#### Set task:
Retype every line from the start of the data down to and including the line with "C = S.collection". Skip the pictures.

#### Information shown:

----------

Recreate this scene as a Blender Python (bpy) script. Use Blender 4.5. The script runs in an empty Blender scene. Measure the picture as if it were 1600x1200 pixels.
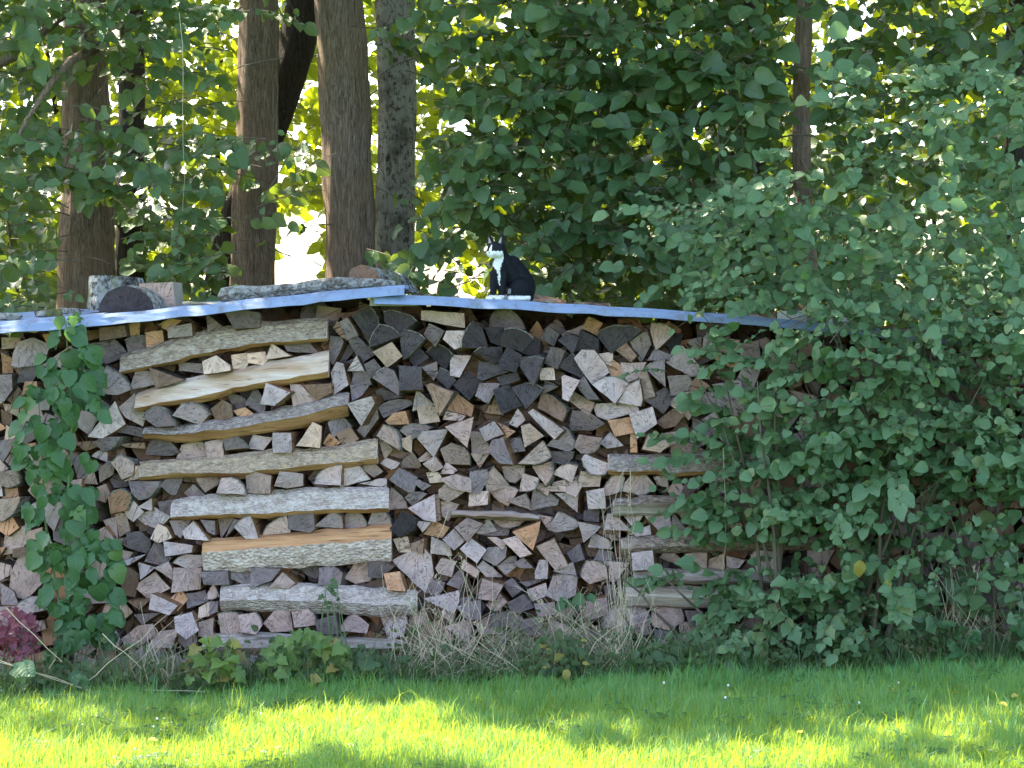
import bpy, bmesh, math, random
import numpy as np
from mathutils import Vector, Matrix, Quaternion
from mathutils import noise as mn
R = math.radians
random.seed(7); rng = np.random.default_rng(7)
S = bpy.context.scene
C = S.collection

# ------------------------------------------------------------ camera, sky, sun
CZ = 1.85
cam_d = bpy.data.cameras.new('camera'); cam = bpy.data.objects.new('camera', cam_d); C.objects.link(cam)
cam.location = (0, -12, CZ); cam.rotation_euler = (R(90), 0, 0)
cam_d.lens = 81; cam_d.sensor_width = 36; cam_d.shift_y = -0.075
cam_d.clip_start = .1; cam_d.clip_end = 1500
S.camera = cam
SUN_EL, SUN_AZ = 50, -48          # azimuth measured from +Y towards +X
W = bpy.data.worlds.new('World'); S.world = W; W.use_nodes = True
wn = W.node_tree; wn.nodes.clear()
sky = wn.nodes.new('ShaderNodeTexSky'); sky.sky_type = 'NISHITA'; sky.sun_disc = False
sky.sun_elevation = R(SUN_EL); sky.sun_rotation = R(SUN_AZ)
sky.air_density = 1.0; sky.dust_density = 2.0; sky.ozone_density = 1.0
bg = wn.nodes.new('ShaderNodeBackground'); bg.inputs['Strength'].default_value = 0.15
wo = wn.nodes.new('ShaderNodeOutputWorld')
wn.links.new(sky.outputs[0], bg.inputs[0]); wn.links.new(bg.outputs[0], wo.inputs[0])
sd = bpy.data.lights.new('sun', 'SUN'); sun = bpy.data.objects.new('sun', sd); C.objects.link(sun)
sd.energy = 5.0; sd.angle = R(.5); sd.color = (1, .9, .72)
sv = Vector((math.sin(R(SUN_AZ))*math.cos(R(SUN_EL)), math.cos(R(SUN_AZ))*math.cos(R(SUN_EL)), math.sin(R(SUN_EL))))
sun.rotation_euler = (-sv).to_track_quat('-Z', 'Y').to_euler(); sun.location = sv*30
S.view_settings.view_transform = 'Standard'; S.view_settings.look = 'None'
S.view_settings.exposure = 2.5; S.view_settings.gamma = 1; S.view_settings.use_curve_mapping = False
S.cycles.max_bounces = 8; S.cycles.transmission_bounces = 5; S.cycles.diffuse_bounces = 5

# ------------------------------------------------------------ helpers
def P(px, py, y=0.0):
    """point of the photograph -> point in the place, at depth y"""
    s = (12+y)/3600
    return Vector(((px-800)*s, y, CZ+(480-py)*s))
def PXY(v):
    s = (12+v[1])/3600
    return 800+v[0]/s, 480-(v[2]-CZ)/s
def tag(o, label=None, cat=None, group=None, kind=None):
    if label: o['label'] = label
    if cat: o['category'] = cat
    if group: o['group'] = group
    if kind: o['kind'] = kind
    return o
def empty(name, loc=(0, 0, 0)):
    o = bpy.data.objects.new(name, None); C.objects.link(o); o.location = loc; o.empty_display_size = .1
    return o
def link(name, me, parent=None, loc=None):
    o = bpy.data.objects.new(name, me); C.objects.link(o)
    if loc is not None: o.location = loc
    if parent is not None:
        o.parent = parent
        if loc is None: o.location = -parent.location
        else: o.location = Vector(loc)-parent.location
    return o
class MB:
    """collects shapes (world coordinates) and links them as one mesh"""
    def __init__(s): s.v = []; s.f = []; s.m = []
    def add(s, vs, fs, mi=0):
        b = len(s.v); s.v += [tuple(v) for v in vs]
        for k, f in enumerate(fs):
            s.f.append(tuple(i+b for i in f)); s.m.append(mi[k] if isinstance(mi, (list, tuple)) else mi)
    def tube(s, pts, rad, n=6, mi=0, rough=0, seed=0, caps=True, capm=None):
        pts = [Vector(p) for p in pts]; b = []; fs = []; vs = []; ms = []
        up = Vector((0, 1, 0)) if abs((pts[-1]-pts[0]).normalized().y) < .9 else Vector((1, 0, 0))
        for i, p in enumerate(pts):
            d = (pts[min(i+1, len(pts)-1)]-pts[max(i-1, 0)]).normalized()
            a = d.cross(up).normalized(); c = a.cross(d)
            r = rad[i] if hasattr(rad, '__len__') else rad
            for k in range(n):
                t = 2*math.pi*k/n
                q = a*math.cos(t)+c*math.sin(t)
                rr = r*(1+rough*mn.noise(Vector((q.x*2+seed, q.y*2, q.z*2))+p*3)) if rough else r
                vs.append(p+q*rr)
        for i in range(len(pts)-1):
            for k in range(n):
                k2 = (k+1) % n
                fs.append((i*n+k, i*n+k2, (i+1)*n+k2, (i+1)*n+k)); ms.append(mi)
        if caps:
            fs.append(tuple(range(n))[::-1]); fs.append(tuple((len(pts)-1)*n+k for k in range(n)))
            ms += [mi if capm is None else capm]*2
        s.add(vs, fs, ms)
    def build(s, name, mats, parent=None, smooth=False, origin=None, rnd=None):
        me = bpy.data.meshes.new(name)
        o0 = Vector(origin) if origin is not None else Vector((0, 0, 0))
        me.from_pydata([tuple(Vector(v)-o0) for v in s.v], [], s.f)
        if not isinstance(mats, (list, tuple)): mats = [mats]
        for m in mats: me.materials.append(m)
        me.polygons.foreach_set('material_index', s.m)
        if smooth: me.polygons.foreach_set('use_smooth', [True]*len(s.f))
        me.update()
        return link(name, me, parent, o0 if origin is not None else None)

# ------------------------------------------------------------ materials
class NT:
    def __init__(s, name):
        s.mat = bpy.data.materials.new(name); s.mat.use_nodes = True
        s.t = s.mat.node_tree; s.t.nodes.clear()
        s.out = s.t.nodes.new('ShaderNodeOutputMaterial')
    def n(s, typ, ins=None, **props):
        nd = s.t.nodes.new('ShaderNode'+typ)
        for k, v in props.items(): setattr(nd, k, v)
        for k, v in (ins or {}).items():
            if isinstance(v, bpy.types.NodeSocket): s.t.links.new(v, nd.inputs[k])
            else: nd.inputs[k].default_value = v
        return nd
    def math(s, op, a, b=0.0, c=0.0, clamp=False):
        nd = s.n('Math', {0: a, 1: b, 2: c}, operation=op); nd.use_clamp = clamp
        return nd.outputs[0]
    def noise(s, vec, scale, detail=3, rough=.55, dist=0):
        return s.n('TexNoise', {'Vector': vec, 'Scale': scale, 'Detail': detail, 'Roughness': rough, 'Distortion': dist}).outputs['Fac']
    def mix(s, f, a, b, blend='MIX'):
        nd = s.n('Mix', data_type='RGBA', blend_type=blend)
        for k, v in ((0, f), (6, a), (7, b)):
            if isinstance(v, bpy.types.NodeSocket): s.t.links.new(v, nd.inputs[k])
            else: nd.inputs[k].default_value = v if k == 0 or len(v) == 4 else (*v, 1)
        return nd.outputs[2]
    def ramp(s, f, lo, hi):
        nd = s.n('MapRange', {0: f, 1: lo, 2: hi, 3: 0.0, 4: 1.0}); return nd.outputs[0]
    def scalev(s, vec, sc):
        nd = s.n('Mapping', {'Vector': vec, 'Scale': sc}); return nd.outputs[0]
    def objc(s): return s.n('TexCoord').outputs['Object']
    def pos(s): return s.n('NewGeometry').outputs['Position']
    def rnd(s):
        a = s.n('Attribute', attribute_name='rnd').outputs['Fac']
        b = s.n('ObjectInfo').outputs['Random']
        return s.math('FRACT', s.math('ADD', a, b))
    def bump(s, h, strength=.5, dist=.01):
        return s.n('Bump', {'Height': h, 'Strength': strength, 'Distance': dist}).outputs[0]
    def finish(s, color, rough=.8, normal=None, spec=.3, metallic=0.0, transl=None, tcol=None, hide=None):
        p = s.n('BsdfPrincipled', {'Roughness': rough, 'Specular IOR Level': spec, 'Metallic': metallic})
        if isinstance(color, bpy.types.NodeSocket): s.t.links.new(color, p.inputs['Base Color'])
        else: p.inputs['Base Color'].default_value = (*color, 1)
        if normal is not None: s.t.links.new(normal, p.inputs['Normal'])
        o = p.outputs[0]
        if transl:
            tr = s.n('BsdfTranslucent')
            if isinstance(tcol, bpy.types.NodeSocket): s.t.links.new(tcol, tr.inputs[0])
            else: tr.inputs[0].default_value = (*tcol, 1)
            m = s.n('MixShader', {0: transl}); s.t.links.new(o, m.inputs[1]); s.t.links.new(tr.outputs[0], m.inputs[2]); o = m.outputs[0]
        s.t.links.new(o, s.out.inputs[0]); return s.mat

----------

#### The result:
Recreate this scene as a Blender Python (bpy) script. Use Blender 4.5. The script runs in an empty Blender scene. Measure the picture as if it were 1600x1200 pixels.
import bpy, bmesh, math, random
import numpy as np
from mathutils import Vector, Matrix, Quaternion
from mathutils import noise as mn
R = math.radians
random.seed(7); rng = np.random.default_rng(7)
S = bpy.context.scene
C = S.collection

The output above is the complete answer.